— SHORT TASK —
Find each line with the word "Blender" and copy it.

— DATA PROVIDED —
┄┄┄┄┄┄┄┄┄┄

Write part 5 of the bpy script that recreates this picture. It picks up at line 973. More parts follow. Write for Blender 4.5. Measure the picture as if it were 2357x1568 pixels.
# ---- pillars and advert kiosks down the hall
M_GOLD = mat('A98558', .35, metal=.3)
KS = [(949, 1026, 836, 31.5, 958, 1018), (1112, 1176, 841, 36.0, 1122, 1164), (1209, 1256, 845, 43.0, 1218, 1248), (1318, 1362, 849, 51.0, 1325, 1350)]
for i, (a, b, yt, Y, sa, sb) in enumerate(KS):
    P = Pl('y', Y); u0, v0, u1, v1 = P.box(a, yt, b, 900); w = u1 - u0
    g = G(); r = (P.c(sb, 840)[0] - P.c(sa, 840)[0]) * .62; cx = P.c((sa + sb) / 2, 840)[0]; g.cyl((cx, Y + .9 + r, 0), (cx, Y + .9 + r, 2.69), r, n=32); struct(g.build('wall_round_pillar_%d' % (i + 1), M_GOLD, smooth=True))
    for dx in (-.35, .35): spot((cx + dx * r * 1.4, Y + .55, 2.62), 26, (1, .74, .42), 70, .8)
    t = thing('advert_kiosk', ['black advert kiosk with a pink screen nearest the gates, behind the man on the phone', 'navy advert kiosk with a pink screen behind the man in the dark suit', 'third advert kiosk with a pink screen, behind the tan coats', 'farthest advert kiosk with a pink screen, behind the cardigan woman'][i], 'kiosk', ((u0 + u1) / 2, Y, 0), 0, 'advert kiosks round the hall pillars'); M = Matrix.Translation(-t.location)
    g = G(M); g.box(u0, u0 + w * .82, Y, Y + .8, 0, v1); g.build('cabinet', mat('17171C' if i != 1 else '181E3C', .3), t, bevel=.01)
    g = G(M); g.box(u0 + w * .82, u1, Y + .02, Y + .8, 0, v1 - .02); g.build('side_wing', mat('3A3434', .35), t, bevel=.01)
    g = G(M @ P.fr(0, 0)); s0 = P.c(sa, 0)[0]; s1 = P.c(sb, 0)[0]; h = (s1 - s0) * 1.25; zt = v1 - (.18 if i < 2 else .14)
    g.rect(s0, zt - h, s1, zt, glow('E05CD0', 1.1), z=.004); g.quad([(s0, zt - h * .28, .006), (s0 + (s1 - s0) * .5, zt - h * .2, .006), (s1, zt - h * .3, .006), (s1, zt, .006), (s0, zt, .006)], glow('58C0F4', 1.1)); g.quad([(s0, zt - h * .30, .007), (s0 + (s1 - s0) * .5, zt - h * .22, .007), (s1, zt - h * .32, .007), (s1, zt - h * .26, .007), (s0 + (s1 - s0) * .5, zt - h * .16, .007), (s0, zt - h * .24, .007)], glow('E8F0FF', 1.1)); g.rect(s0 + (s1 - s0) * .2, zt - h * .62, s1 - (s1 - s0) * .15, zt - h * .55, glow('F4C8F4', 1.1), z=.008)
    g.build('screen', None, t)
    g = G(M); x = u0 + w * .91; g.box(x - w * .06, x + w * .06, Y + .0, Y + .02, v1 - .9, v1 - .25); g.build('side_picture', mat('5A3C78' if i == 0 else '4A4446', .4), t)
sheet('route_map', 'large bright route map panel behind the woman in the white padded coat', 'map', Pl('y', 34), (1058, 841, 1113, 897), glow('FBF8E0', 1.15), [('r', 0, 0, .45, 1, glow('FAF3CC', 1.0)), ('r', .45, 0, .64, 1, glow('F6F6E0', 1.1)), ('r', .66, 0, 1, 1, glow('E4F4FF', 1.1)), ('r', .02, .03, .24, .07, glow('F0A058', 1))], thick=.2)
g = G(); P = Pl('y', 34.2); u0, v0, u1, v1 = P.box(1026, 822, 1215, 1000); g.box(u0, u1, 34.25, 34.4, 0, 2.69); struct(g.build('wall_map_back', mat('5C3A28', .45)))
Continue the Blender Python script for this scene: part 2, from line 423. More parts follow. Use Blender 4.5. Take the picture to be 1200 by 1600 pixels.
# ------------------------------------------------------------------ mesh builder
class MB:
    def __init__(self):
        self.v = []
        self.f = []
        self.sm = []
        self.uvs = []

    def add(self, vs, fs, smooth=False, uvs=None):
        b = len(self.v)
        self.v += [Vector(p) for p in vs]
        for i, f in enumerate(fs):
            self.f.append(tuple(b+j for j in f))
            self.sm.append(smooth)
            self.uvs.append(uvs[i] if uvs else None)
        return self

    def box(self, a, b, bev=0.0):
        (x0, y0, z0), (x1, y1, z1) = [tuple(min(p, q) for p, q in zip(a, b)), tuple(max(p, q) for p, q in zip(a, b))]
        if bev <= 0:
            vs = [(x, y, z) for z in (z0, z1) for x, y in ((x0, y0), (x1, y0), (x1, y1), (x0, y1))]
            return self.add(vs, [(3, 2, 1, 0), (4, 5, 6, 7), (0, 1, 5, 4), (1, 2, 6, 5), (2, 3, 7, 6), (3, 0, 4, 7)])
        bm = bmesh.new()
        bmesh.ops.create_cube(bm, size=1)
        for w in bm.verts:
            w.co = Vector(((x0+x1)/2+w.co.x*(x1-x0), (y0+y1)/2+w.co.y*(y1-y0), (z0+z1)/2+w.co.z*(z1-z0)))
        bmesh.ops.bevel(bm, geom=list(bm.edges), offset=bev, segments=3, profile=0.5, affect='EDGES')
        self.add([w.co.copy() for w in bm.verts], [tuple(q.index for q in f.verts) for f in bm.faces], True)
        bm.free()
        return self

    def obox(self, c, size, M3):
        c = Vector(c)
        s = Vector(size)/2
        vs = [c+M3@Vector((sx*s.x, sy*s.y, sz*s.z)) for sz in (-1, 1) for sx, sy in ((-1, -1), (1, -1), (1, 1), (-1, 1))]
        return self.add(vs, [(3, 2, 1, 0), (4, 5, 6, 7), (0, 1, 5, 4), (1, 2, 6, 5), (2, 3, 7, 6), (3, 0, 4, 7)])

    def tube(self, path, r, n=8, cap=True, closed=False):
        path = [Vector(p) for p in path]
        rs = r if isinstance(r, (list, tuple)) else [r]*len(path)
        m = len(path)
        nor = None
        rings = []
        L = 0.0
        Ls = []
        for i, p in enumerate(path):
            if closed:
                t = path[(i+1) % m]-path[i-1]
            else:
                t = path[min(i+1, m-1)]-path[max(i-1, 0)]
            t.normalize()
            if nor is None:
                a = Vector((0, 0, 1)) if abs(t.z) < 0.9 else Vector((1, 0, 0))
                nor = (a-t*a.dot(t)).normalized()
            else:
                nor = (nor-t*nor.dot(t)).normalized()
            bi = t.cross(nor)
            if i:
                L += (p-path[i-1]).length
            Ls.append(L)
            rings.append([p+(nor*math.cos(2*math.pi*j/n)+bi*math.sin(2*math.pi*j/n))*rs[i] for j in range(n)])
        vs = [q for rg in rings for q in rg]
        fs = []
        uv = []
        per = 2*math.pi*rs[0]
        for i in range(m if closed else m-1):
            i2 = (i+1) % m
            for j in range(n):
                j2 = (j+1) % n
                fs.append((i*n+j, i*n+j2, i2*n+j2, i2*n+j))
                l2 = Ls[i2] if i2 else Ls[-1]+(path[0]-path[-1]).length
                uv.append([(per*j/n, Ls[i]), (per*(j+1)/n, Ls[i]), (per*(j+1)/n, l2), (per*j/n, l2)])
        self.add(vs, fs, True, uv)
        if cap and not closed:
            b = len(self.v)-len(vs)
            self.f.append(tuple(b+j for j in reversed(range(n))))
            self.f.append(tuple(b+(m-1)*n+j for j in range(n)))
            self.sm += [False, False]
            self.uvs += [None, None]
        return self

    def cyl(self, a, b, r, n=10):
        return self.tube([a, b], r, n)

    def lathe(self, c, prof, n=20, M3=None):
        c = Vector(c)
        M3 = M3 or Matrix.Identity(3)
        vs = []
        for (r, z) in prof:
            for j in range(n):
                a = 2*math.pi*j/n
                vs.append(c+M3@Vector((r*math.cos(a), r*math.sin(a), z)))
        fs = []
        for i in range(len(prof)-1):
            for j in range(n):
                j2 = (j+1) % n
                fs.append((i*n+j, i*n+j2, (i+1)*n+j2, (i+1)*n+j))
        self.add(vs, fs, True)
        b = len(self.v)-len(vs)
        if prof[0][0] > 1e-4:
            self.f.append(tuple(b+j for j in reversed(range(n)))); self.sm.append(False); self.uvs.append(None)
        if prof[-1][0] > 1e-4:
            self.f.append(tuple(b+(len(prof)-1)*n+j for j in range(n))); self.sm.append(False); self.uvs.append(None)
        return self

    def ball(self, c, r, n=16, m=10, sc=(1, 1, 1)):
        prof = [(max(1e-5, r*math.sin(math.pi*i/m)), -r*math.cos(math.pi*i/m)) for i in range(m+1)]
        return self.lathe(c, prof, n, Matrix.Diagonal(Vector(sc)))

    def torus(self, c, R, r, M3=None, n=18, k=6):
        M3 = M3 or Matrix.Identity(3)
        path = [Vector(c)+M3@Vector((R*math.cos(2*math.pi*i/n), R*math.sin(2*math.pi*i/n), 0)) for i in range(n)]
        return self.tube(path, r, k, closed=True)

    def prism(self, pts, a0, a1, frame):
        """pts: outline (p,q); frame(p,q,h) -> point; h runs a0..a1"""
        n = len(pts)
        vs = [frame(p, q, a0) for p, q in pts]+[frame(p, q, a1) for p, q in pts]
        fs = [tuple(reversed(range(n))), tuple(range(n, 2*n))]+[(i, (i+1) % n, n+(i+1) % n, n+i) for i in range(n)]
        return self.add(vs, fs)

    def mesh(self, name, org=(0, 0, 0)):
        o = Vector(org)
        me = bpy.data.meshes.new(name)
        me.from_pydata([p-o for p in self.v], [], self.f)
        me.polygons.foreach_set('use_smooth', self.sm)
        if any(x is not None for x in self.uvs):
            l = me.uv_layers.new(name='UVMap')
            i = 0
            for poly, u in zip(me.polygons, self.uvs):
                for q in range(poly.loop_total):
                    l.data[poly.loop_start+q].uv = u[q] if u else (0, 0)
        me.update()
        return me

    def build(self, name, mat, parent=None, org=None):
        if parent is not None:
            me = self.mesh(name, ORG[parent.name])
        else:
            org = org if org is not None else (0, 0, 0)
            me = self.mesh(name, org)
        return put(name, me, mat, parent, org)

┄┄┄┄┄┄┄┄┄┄

— FINISHED TASK —
Write part 5 of the bpy script that recreates this picture. It picks up at line 973. More parts follow. Write for Blender 4.5. Measure the picture as if it were 2357x1568 pixels.
Continue the Blender Python script for this scene: part 2, from line 423. More parts follow. Use Blender 4.5. Take the picture to be 1200 by 1600 pixels.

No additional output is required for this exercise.